Exercise directions:
Reproduce nothing but the lines from the start of the material through the line that includes "SY=1.4624; G=0.8762; CL=-5.40; CB=8.42", both ends included, and omit every picture.

Material:
begin

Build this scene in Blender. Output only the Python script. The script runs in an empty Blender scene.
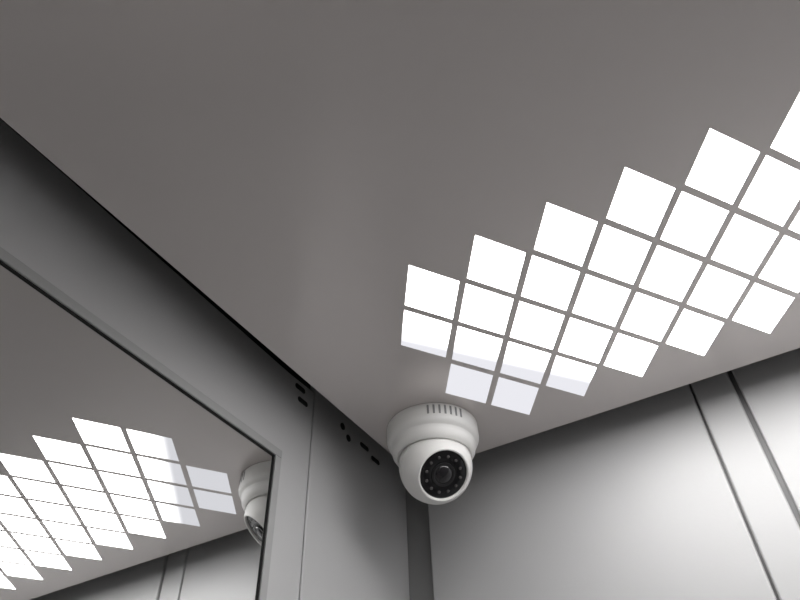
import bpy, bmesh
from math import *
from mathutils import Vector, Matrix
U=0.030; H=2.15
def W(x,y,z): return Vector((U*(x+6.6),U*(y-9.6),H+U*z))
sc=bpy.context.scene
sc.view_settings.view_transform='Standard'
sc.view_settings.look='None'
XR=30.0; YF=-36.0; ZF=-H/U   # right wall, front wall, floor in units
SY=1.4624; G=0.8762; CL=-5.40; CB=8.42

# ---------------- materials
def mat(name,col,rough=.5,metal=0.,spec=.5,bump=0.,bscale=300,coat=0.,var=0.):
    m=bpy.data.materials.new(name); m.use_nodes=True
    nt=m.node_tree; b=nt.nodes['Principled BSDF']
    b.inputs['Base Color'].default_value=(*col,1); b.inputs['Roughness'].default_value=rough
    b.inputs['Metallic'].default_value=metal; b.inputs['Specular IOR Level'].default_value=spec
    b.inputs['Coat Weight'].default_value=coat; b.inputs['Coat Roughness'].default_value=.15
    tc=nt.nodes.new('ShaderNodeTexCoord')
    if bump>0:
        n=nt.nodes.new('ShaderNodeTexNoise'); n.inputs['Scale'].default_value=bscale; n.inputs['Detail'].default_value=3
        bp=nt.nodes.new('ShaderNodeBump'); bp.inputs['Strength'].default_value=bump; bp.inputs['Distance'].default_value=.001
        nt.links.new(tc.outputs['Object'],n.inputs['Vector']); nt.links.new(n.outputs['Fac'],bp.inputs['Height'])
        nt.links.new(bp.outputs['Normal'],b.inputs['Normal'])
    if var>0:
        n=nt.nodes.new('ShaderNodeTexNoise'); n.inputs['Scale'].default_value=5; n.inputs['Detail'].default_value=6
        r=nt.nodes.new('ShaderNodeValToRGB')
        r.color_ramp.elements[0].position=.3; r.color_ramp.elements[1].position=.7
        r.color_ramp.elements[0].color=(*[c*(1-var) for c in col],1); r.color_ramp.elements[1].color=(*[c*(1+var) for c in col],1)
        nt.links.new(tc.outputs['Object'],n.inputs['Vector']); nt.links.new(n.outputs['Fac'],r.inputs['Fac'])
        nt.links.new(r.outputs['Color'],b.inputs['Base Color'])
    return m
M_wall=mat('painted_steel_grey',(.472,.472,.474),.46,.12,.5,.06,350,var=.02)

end

Reply:
Build this scene in Blender. Output only the Python script. The script runs in an empty Blender scene.
import bpy, bmesh
from math import *
from mathutils import Vector, Matrix
U=0.030; H=2.15
def W(x,y,z): return Vector((U*(x+6.6),U*(y-9.6),H+U*z))
sc=bpy.context.scene
sc.view_settings.view_transform='Standard'
sc.view_settings.look='None'
XR=30.0; YF=-36.0; ZF=-H/U   # right wall, front wall, floor in units
SY=1.4624; G=0.8762; CL=-5.40; CB=8.42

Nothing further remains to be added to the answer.